◆ **Extracted material**
▽

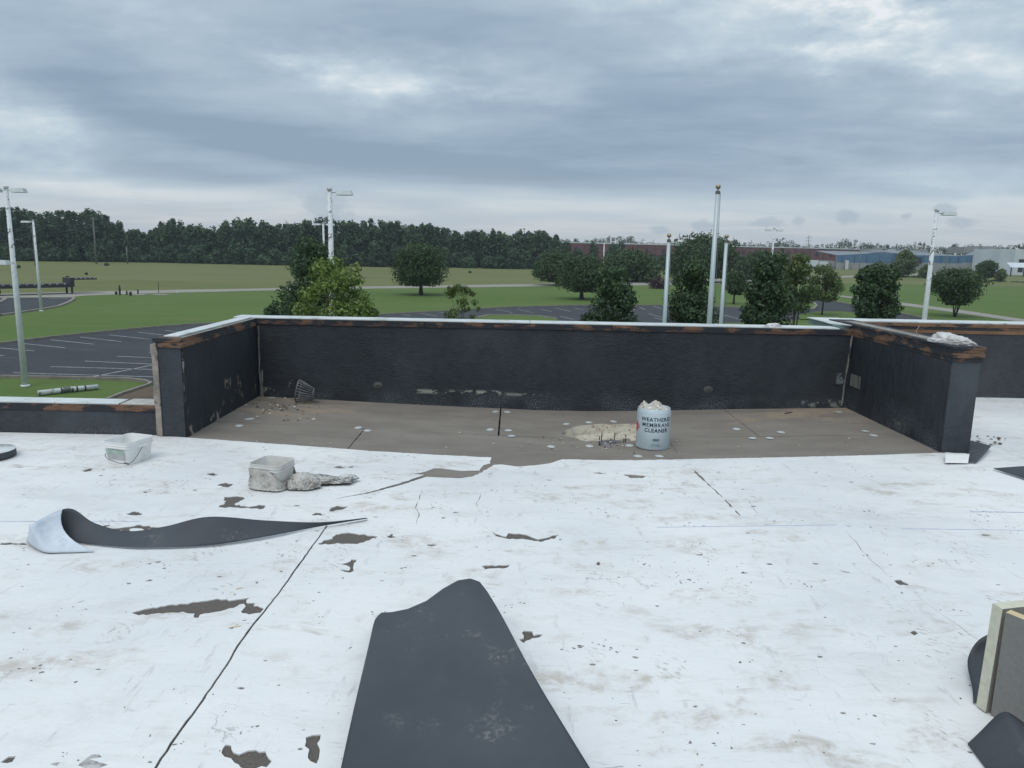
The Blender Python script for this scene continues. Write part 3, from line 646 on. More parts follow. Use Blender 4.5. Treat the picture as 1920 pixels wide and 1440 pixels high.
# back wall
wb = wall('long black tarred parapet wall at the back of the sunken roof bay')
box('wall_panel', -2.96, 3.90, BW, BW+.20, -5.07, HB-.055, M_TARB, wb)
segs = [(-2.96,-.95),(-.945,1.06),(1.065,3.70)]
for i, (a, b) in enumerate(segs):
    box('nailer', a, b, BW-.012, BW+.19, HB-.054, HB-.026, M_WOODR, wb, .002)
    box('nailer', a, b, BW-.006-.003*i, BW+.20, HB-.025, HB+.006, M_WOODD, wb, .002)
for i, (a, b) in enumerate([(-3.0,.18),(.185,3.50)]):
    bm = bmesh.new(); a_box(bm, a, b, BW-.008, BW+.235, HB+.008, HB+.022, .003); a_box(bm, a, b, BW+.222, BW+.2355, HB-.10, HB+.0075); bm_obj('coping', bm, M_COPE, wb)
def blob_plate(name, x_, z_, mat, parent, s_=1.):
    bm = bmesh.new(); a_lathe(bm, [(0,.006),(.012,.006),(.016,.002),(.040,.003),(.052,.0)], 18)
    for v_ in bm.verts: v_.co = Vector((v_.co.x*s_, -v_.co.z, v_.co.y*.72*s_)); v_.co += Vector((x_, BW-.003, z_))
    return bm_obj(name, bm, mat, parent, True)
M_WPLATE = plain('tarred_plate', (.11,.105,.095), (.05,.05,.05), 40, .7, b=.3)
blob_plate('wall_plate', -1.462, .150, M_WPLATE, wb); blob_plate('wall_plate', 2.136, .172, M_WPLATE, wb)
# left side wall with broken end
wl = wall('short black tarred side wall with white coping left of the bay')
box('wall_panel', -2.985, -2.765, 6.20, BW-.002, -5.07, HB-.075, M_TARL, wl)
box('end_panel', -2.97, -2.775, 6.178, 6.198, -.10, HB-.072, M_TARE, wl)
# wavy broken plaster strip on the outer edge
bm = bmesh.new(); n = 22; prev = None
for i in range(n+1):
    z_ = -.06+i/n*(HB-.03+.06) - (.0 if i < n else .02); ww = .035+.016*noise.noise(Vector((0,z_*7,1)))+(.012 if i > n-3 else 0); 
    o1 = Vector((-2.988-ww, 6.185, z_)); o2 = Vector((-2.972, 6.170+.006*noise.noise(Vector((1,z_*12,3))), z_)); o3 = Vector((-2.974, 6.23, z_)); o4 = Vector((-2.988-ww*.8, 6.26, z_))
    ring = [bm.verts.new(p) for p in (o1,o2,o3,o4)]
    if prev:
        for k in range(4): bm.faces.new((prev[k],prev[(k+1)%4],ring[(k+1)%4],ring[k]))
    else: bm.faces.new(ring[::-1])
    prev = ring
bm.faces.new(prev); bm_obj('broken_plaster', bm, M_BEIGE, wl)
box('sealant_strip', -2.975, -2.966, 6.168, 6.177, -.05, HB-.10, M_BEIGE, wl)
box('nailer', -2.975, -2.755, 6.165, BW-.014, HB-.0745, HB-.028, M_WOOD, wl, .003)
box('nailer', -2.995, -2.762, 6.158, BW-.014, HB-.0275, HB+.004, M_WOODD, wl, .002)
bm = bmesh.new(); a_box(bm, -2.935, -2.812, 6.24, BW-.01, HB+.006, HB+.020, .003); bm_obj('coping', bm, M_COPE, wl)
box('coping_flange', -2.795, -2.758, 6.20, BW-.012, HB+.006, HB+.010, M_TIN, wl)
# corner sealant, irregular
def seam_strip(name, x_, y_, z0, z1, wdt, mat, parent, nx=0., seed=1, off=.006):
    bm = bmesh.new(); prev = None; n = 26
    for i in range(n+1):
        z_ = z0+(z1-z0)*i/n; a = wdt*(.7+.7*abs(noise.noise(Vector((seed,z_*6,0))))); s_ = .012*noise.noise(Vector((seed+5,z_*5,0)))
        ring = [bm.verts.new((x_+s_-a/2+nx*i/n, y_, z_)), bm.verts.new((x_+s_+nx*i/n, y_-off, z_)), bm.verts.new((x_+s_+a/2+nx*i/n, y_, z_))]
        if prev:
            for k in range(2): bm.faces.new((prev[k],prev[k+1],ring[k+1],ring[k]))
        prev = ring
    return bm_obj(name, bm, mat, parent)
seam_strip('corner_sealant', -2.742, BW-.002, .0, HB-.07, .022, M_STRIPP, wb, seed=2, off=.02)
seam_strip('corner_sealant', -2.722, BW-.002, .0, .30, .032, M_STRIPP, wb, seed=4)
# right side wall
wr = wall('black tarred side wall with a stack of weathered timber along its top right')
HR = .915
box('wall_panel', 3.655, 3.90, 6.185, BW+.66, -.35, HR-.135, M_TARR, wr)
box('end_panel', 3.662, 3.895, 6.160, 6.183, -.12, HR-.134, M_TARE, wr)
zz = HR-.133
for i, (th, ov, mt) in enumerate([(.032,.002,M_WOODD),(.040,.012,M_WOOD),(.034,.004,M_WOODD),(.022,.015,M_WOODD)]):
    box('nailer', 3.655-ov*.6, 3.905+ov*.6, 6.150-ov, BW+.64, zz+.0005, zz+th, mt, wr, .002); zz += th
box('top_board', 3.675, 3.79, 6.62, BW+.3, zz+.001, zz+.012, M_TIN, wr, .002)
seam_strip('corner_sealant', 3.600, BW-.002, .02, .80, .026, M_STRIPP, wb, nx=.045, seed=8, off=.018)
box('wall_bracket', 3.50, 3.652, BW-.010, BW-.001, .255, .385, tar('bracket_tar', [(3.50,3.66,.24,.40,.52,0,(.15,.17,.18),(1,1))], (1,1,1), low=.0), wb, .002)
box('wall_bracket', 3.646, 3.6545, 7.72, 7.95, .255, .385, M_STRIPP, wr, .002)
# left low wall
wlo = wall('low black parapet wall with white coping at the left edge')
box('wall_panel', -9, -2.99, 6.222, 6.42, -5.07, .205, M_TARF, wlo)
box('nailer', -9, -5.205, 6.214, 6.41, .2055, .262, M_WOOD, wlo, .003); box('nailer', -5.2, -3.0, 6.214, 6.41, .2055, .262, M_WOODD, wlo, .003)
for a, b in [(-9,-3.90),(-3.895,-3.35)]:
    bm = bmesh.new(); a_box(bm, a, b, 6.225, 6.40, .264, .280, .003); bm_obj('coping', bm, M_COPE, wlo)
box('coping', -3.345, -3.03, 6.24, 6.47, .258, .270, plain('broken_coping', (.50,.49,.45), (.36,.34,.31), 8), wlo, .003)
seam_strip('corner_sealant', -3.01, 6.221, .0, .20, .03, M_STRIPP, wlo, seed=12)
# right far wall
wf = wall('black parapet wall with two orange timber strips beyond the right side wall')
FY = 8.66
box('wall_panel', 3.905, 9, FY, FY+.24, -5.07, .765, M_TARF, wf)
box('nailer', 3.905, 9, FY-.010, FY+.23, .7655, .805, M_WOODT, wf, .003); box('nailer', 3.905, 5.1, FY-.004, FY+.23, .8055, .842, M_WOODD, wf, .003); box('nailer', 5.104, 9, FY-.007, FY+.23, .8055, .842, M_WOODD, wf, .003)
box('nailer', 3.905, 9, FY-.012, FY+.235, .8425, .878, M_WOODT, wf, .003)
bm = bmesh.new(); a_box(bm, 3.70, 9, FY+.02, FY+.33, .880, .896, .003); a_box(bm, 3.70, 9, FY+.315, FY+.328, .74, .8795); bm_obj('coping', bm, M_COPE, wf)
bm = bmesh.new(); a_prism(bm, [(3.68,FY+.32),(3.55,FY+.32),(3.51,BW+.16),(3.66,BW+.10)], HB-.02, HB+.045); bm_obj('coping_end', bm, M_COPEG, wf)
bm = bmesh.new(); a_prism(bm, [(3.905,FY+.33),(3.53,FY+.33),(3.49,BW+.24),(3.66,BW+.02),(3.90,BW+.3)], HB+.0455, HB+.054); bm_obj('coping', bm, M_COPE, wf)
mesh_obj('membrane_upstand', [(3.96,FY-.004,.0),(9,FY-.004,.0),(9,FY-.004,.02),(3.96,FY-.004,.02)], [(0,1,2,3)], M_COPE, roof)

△
▽

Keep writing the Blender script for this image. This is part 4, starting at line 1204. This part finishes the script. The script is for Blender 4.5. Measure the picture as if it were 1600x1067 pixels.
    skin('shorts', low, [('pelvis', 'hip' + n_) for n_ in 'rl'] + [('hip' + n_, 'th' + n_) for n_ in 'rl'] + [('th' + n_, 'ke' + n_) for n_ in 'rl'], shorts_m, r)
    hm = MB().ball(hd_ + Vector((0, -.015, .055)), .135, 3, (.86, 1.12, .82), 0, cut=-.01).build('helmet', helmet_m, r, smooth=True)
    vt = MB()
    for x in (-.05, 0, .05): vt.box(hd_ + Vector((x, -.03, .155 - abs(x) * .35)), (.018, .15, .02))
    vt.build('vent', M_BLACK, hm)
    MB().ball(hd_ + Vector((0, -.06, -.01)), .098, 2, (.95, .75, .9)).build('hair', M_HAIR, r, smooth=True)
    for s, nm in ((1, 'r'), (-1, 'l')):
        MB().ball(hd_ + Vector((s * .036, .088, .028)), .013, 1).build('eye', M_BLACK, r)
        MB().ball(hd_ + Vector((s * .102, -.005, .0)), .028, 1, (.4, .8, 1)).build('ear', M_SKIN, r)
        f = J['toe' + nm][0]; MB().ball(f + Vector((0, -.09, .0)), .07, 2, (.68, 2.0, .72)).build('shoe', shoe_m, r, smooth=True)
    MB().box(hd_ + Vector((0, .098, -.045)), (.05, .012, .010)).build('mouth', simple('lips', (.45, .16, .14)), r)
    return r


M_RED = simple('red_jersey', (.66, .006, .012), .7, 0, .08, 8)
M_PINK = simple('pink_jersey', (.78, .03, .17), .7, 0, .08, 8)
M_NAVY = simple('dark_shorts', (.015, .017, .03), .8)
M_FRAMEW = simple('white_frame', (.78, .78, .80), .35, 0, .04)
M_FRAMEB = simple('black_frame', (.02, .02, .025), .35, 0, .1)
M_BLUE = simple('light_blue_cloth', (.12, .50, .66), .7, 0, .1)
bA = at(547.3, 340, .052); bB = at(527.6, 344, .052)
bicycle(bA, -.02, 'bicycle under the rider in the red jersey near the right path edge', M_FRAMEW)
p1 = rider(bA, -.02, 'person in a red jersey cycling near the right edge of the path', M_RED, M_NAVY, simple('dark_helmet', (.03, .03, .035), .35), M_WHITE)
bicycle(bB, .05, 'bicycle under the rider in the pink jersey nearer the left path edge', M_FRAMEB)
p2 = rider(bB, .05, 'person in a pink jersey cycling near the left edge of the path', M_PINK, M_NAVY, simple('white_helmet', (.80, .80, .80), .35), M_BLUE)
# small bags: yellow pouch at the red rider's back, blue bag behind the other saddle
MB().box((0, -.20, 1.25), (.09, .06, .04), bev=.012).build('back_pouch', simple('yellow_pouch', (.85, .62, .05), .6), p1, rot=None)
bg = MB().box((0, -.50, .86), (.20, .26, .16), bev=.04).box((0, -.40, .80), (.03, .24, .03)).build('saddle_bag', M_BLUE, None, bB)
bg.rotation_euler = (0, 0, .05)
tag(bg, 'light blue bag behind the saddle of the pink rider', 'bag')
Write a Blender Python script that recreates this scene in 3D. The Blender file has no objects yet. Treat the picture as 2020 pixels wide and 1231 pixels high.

△
▽

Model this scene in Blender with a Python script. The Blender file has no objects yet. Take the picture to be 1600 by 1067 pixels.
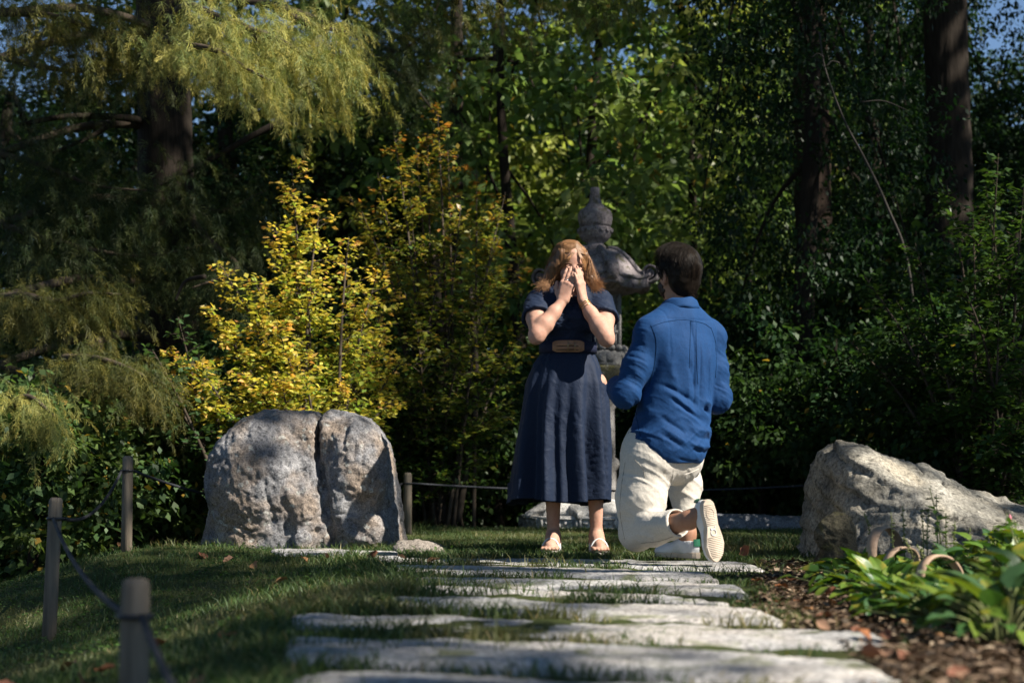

△

◆ **Given task**
Which lines contain the word "Treat"? Copy each of them.

◆ **Result**
The Blender Python script for this scene continues. Write part 3, from line 646 on. More parts follow. Use Blender 4.5. Treat the picture as 1920 pixels wide and 1440 pixels high.
Write a Blender Python script that recreates this scene in 3D. The Blender file has no objects yet. Treat the picture as 2020 pixels wide and 1231 pixels high.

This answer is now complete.